◆ WHAT TO DO ◆
Transcribe every line from the top down to the line with "bo_ = build('bristles', bm_, M_ORP, br);", both ends included, but not the pictures.

=== DATASET CONTENT ===

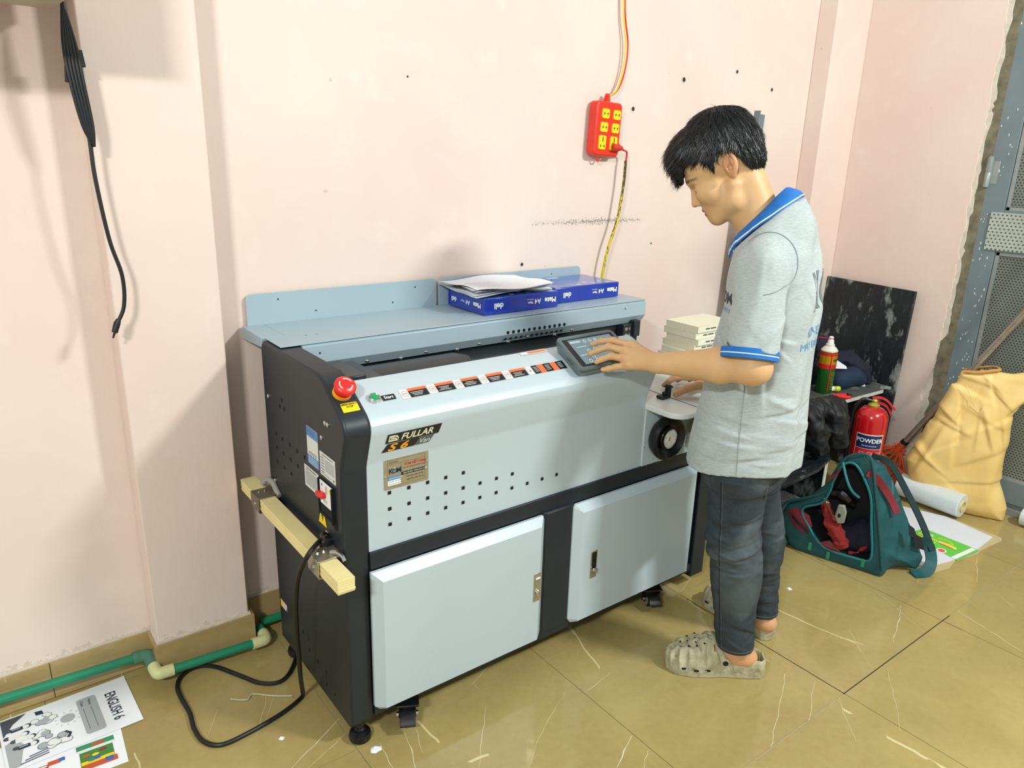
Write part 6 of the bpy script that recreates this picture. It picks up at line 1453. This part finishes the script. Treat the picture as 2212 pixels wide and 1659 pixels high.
# broom
M_ORP = mat('orange_broom_plastic', (212, 84, 40), .45, var=.1)
br = thing('broom', 'orange plastic broom with grey metal handle leaning in the corner', 'broom', (2.12, .07, 0))
b0 = Vector((2.10, .010, .228)); b1 = Vector((2.085, -.66, 1.485)); bd_ = (b1-b0).normalized()
build('handle', MB().tube([b0, b0.lerp(b1, .5), b1], .0125, 14), mat('grey_wrapped_handle', (168, 158, 146), .3, metal=.6, var=.15, vs=30), br)
build('handle_collar', MB().tube([b0-bd_*.005, b0+bd_*.012], .016, 14), M_BLK2, br)
u_ = -bd_; s2 = Vector((0, u_.z, -u_.y)).normalized()
if s2.y < 0: s2 = -s2
Q = lambda a, c, t_=0: b0+u_*a+s2*c+Vector((t_, 0, 0))
build('socket', MB().tube([Q(-.01, 0), Q(.03, 0), Q(.06, 0)], [.016, .015, .012], 14), M_ORP, br)
hd = MB()
for c in (-.095, -.062, -.03, 0, .03, .062, .095): hd.tube([Q(.035+abs(c)*.15, c*.22), Q(.115, c)], .006, 8)
hd.tube([Q(.030, -.030), Q(.035, 0), Q(.030, .03)], .007, 8)
build('head_ribs', hd, M_ORP, br)
build('head_bar', MB().tube([Q(.118, -.115), Q(.122, 0), Q(.118, .115)], .012, 10, flat=1), M_ORP, br)
bm_ = MB(); rr = random.Random(1)
for i in range(150):
    c = -.108+.216*(i % 50)/49+rr.uniform(-.002, .002); t_ = (-.008, 0, .008)[i//50]; bm_.tube([Q(.122, c, t_), Q(.122+rr.uniform(.055, .066), c*1.07+rr.uniform(-.004, .004), t_*1.4)], .0016, 4)
bo_ = build('bristles', bm_, M_ORP, br); bo_['kind'] = 'stuff'

# yellow sack
M_SACK = NT('yellow_woven_sack'); c = M_SACK.ramp(M_SACK.noise(6, 4), [(.3, (222, 184, 108)), (.7, (236, 206, 134))]); M_SACK.color(c); M_SACK.b.inputs['Roughness'].default_value = .55; M_SACK.bump(M_SACK.noise(700, 2), .1, .0005); M_SACK = M_SACK.m
SC0 = Vector((2.120, -.240, 0)); se, sn = Vector((.4, -.917, 0)), Vector((.917, .4, 0))
def make_sack():
    f = Field((1.92, -.58, -.005), (2.29, .06, .69), .0045, pad=.0)
    out = [(-.05, -.002), (-.12, .03), (-.200, .10), (-.224, .19), (-.187, .284), (-.144, .439), (-.112, .547), (-.085, .62), (-.060, .615), (.015, .632), (.058, .63), (.095, .628), (.14, .640), (.190, .60), (.20, .54), (.150, .500), (.118, .455), (.112, .40), (.129, .272), (.142, .151), (.178, .054), (.178, -.002)]
    def g(X, Y, Z):
        r_ = (X-SC0.x)*se.x+(Y-SC0.y)*se.y; t_ = (X-SC0.x)*sn.x+(Y-SC0.y)*sn.y; zz = Z+0*r_
        T = np.interp(Z, [0, .1, .3, .45, .55, .65], [.050, .062, .060, .048, .032, .02])+0*r_; Tm = np.maximum(T, .02)
        d2 = poly_sdf(out, r_+0*zz, zz+0*r_)
        q_ = np.sqrt(np.maximum(d2+Tm, 0)**2+t_**2)-Tm
        q_ = q_*.9-.006*vnoise(r_*9, t_*9, Z*9, 31)
        q_ = q_+creases(r_, zz, 22, 5, (-.18, .2, .30, .62), .013, .020, (.08, .24))+creases(r_, zz, 12, 8, (-.22, .18, .05, .4), .010, .03, (.12, .3))
        return q_
    f.fn(g); f.fn(lambda X, Y, Z: Z-.0005+0*X+0*Y, sub=True)
    return f
sk_ = fbuild('sack', make_sack(), M_SACK, base=(SC0.x, SC0.y, 0)); tag(sk_, 'tall crumpled yellow sack standing against the steel door', 'sack')
pts = [SC0+se*a+sn*t_+Vector((0, 0, z)) for a, t_, z in ((-.075, -.018, .615), (-.03, -.028, .620), (.02, -.025, .634), (.05, -.01, .640), (.03, .012, .645), (-.03, .012, .630), (-.07, .005, .618))]
build('mouth_fold', MB().tube(smooth_pts(pts, 5), .007, 8, flat=.5), mat('sack_mouth_brown', (190, 140, 70), .7), sk_)
M_STR = mat('sack_thread', (236, 220, 160), .7)
build('stitch_thread', MB().tube(smooth_pts([SC0+se*a+sn*(-.052)+Vector((0, 0, z)) for a, z in ((-.06, .57), (-.02, .50), (.01, .46), (.02, .49))], 6), .0012, 5), M_STR, sk_)

# film rolls
def film_roll(a, b_, r_, label):
    a, b_ = Vector(a), Vector(b_); root = thing('film_roll', label, 'roll', ((a.x+b_.x)/2, (a.y+b_.y)/2, 0), 'rolls of clear film on the floor'); d = (b_-a).normalized(); L_ = (b_-a).length
    Mr = frame(a, d.orthogonal(), d.cross(d.orthogonal()))
    if Mr.to_3x3().col[2].dot(d) < 0: Mr = frame(a, d.cross(d.orthogonal()), d.orthogonal())
    build('film', MB().lathe([(.024, 0), (r_-.003, 0), (r_, .003), (r_, L_-.003), (r_-.003, L_), (.024, L_)], 40, 0, Mr, cap=False), mat('milky_film', (206, 216, 216), .22, var=.05, vs=5, coat=.4), root, ang=40)
    build('core', MB().lathe([(.0185, -.004), (.0245, -.004), (.0245, L_+.005), (.0185, L_+.005)], 28, 0, Mr, cap=False).lathe([(.0185, L_+.005), (.0185, -.004)], 28, 0, Mr, cap=False), mat('card_core', (214, 196, 136), .7), root)
film_roll((2.034, -.035, .0595), (2.030, -.300, .0595), .052, 'roll of milky plastic film on the floor in front of the yellow sack')
film_roll((2.195, -.47, .041), (2.200, -1.05, .041), .040, 'roll of pale plastic film on the floor along the steel door')

# flattened carton
ca = thing('carton', 'flattened white carton with green printed panel lying beside the backpack', 'carton', (1.7, -.3, 0)); M_CARD = mat('brown_board', (190, 172, 128), .8, var=.08); M_CW = mat('carton_white', (214, 218, 226), .6, var=.02)
base_poly = [(1.50, -.05), (1.93, -.10), (2.0, -.262), (1.99, -.475), (1.965, -.487), (1.800, -.472), (1.775, -.478), (1.632, -.452), (1.56, -.462), (1.475, -.440), (1.44, -.30)]
top_poly = [(1.50, -.05), (1.93, -.10), (1.99, -.262), (1.960, -.455), (1.800, -.462), (1.640, -.446), (1.500, -.412), (1.46, -.30)]
I4 = frame((0, 0, 0), (1, 0, 0), (0, 1, 0))
build('lower_board', MB().prism(base_poly, .0004, .0035, I4), M_CARD, ca, smooth=False); build('upper_board', MB().prism(top_poly, .0036, .0062, I4), M_CW, ca, smooth=False)
gp_ = [(1.800, -.262), (1.795, -.470), (1.640, -.456), (1.690, -.235)]
build('green_panel', MB().prism(gp_, .0063, .0068, I4), mat('carton_green', (92, 196, 70), .5, var=.03), ca, smooth=False)
b = MB(); b.add([(1.792, -.445, .0072), (1.790, -.462, .0072), (1.642, -.448, .0072), (1.645, -.430, .0072)], [(0, 1, 2, 3)], 0)
Fg = frame((1.72, -.36, .0070), Vector((-.07, -.99, 0)), Vector((.99, -.07, 0)))
disc(b, Fg, .017, 0, .0002, .03, -.05, k=20, r2=.020); disc(b, Fg, .012, 1, .0004, .03, -.05, k=18, r2=.014)
disc(b, Fg, .036, 2, .0003, .020, .012, k=22, r2=.012); disc(b, Fg, .030, 3, .0005, .022, .018, k=20, r2=.007); disc(b, Fg, .030, 1, .0006, .018, .003, k=20, r2=.004)
for k in range(9): a = R(20*k+10); b.add([(-.0+.015*cos(a), .03+.012*sin(a), .0002), (.0+.032*cos(a+.1), .03+.024*sin(a+.1), .0002), (.0+.032*cos(a-.1), .03+.024*sin(a-.1), .0002)], [(0, 2, 1)], 3, Fg)
rr = random.Random(21)
for row, (v0, m2, n_) in enumerate(((.036, 0, 6), (.012, 3, 9), (-.012, 3, 9))):
    for k in range(n_):
        u0 = -.095+k*.0085+row*.004; h_ = rr.choice((.010, .014, .018)); decal(b, Fg, .0045, h_, m2, .0003, u0, v0); disc(b, Fg, .0036, m2, .00035, u0+.002, v0-.003, k=8)
build('panel_print', b, [M_WHT, mat('print_coral', (224, 76, 70), .5, var=0), mat('print_cream', (240, 226, 150), .5, var=0), mat('print_sun_yellow', (244, 214, 30), .5, var=0)], ca, smooth=False)
build('crease', MB().add([(1.79, -.20, .0064), (1.50, -.14, .0064), (1.50, -.137, .0064), (1.79, -.198, .0064)], [(0, 1, 2, 3)]), M_CARD, ca, smooth=False)

# backpack, lying open
BC = Vector((1.292, -.357, 0)); be = Vector((.27, -.963, 0)); bn_ = Vector((.963, .27, 0))
FR = [(-.352, .020), (-.397, .115), (-.373, .184), (-.309, .223), (-.241, .273), (-.227, .342), (-.191, .420), (-.133, .448), (-.106, .421), (-.072, .289), (-.043, .171), (-.012, .03), (-.010, .0), (-.096, .0), (-.245, .0), (-.32, .0)]
BK = [(-.30, .0), (-.34, .1), (-.30, .2), (-.245, .29), (-.215, .375), (-.165, .398), (-.086, .376), (-.028, .286), (.016, .207), (.068, .113), (.098, .055), (.085, .0), (0, 0), (-.1, 0)]
OP = [(-.223, .315), (-.199, .390), (-.157, .402), (-.112, .341), (-.088, .285), (-.074, .199), (-.055, .097), (-.060, .054), (-.101, .047), (-.217, .052), (-.287, .125), (-.312, .180), (-.25, .223), (-.229, .273)]
def bp(r_, z, t_=0): return BC+be*r_+bn_*t_+Vector((0, 0, z))
M_TEALF = mat('teal_nylon', (14, 76, 80), .6, var=.22, vs=14, bump=.25, bs=260); M_IN = mat('dark_lining', (8, 12, 14), .8, var=.2); M_TLD = mat('dark_teal_strap', (8, 44, 48), .65, var=.15); M_MAR = mat('maroon_trim', (120, 30, 44), .6, var=.15); M_PIP = mat('teal_piping', (26, 110, 116), .5, var=.1)
def make_pack():
    f = Field((1.10, -.52, -.004), (1.56, .10, .50), .0042, pad=0)
    def g(X, Y, Z):
        r_ = (X-BC.x)*be.x+(Y-BC.y)*be.y+0*Z; t_ = (X-BC.x)*bn_.x+(Y-BC.y)*bn_.y+0*Z; z = Z+0*r_
        m_ = np.clip(t_/.15, 0, 1); d2 = poly_sdf(FR, r_, z)*(1-m_)+poly_sdf(BK, r_, z)*m_
        dt_ = np.maximum(-t_-.004, t_-.150); k = .022
        q_ = np.minimum(np.maximum(d2, dt_), 0)+np.sqrt(np.maximum(d2+k, 0)**2+np.maximum(dt_+k, 0)**2)-k
        q_ = np.maximum(np.maximum(d2, dt_), q_)
        return q_*.9-.005*(crumple(r_, t_, z, 1.1, 4)-.4)*np.clip(t_/.03, 0, 1)+creases(r_+t_, z, 22, 4, (-.15, .25, .02, .4), .007, .010, (.03, .12))*np.clip(t_/.02, 0, 1)
    f.fn(g)
    def c(X, Y, Z):
        r_ = (X-BC.x)*be.x+(Y-BC.y)*be.y+0*Z; t_ = (X-BC.x)*bn_.x+(Y-BC.y)*bn_.y+0*Z; z = Z+0*r_
        return np.maximum(poly_sdf(OP, r_, z)-.002+np.clip(t_, 0, 1)*.05, t_-.130)
    f.fn(c, k=.006, sub=True)
    f.fn(lambda X, Y, Z: Z-.0008+0*X+0*Y, sub=True)
    return f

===

◆ THE REPLY ◆
Write part 6 of the bpy script that recreates this picture. It picks up at line 1453. This part finishes the script. Treat the picture as 2212 pixels wide and 1659 pixels high.
# broom
M_ORP = mat('orange_broom_plastic', (212, 84, 40), .45, var=.1)
br = thing('broom', 'orange plastic broom with grey metal handle leaning in the corner', 'broom', (2.12, .07, 0))
b0 = Vector((2.10, .010, .228)); b1 = Vector((2.085, -.66, 1.485)); bd_ = (b1-b0).normalized()
build('handle', MB().tube([b0, b0.lerp(b1, .5), b1], .0125, 14), mat('grey_wrapped_handle', (168, 158, 146), .3, metal=.6, var=.15, vs=30), br)
build('handle_collar', MB().tube([b0-bd_*.005, b0+bd_*.012], .016, 14), M_BLK2, br)
u_ = -bd_; s2 = Vector((0, u_.z, -u_.y)).normalized()
if s2.y < 0: s2 = -s2
Q = lambda a, c, t_=0: b0+u_*a+s2*c+Vector((t_, 0, 0))
build('socket', MB().tube([Q(-.01, 0), Q(.03, 0), Q(.06, 0)], [.016, .015, .012], 14), M_ORP, br)
hd = MB()
for c in (-.095, -.062, -.03, 0, .03, .062, .095): hd.tube([Q(.035+abs(c)*.15, c*.22), Q(.115, c)], .006, 8)
hd.tube([Q(.030, -.030), Q(.035, 0), Q(.030, .03)], .007, 8)
build('head_ribs', hd, M_ORP, br)
build('head_bar', MB().tube([Q(.118, -.115), Q(.122, 0), Q(.118, .115)], .012, 10, flat=1), M_ORP, br)
bm_ = MB(); rr = random.Random(1)
for i in range(150):
    c = -.108+.216*(i % 50)/49+rr.uniform(-.002, .002); t_ = (-.008, 0, .008)[i//50]; bm_.tube([Q(.122, c, t_), Q(.122+rr.uniform(.055, .066), c*1.07+rr.uniform(-.004, .004), t_*1.4)], .0016, 4)
bo_ = build('bristles', bm_, M_ORP, br); bo_['kind'] = 'stuff'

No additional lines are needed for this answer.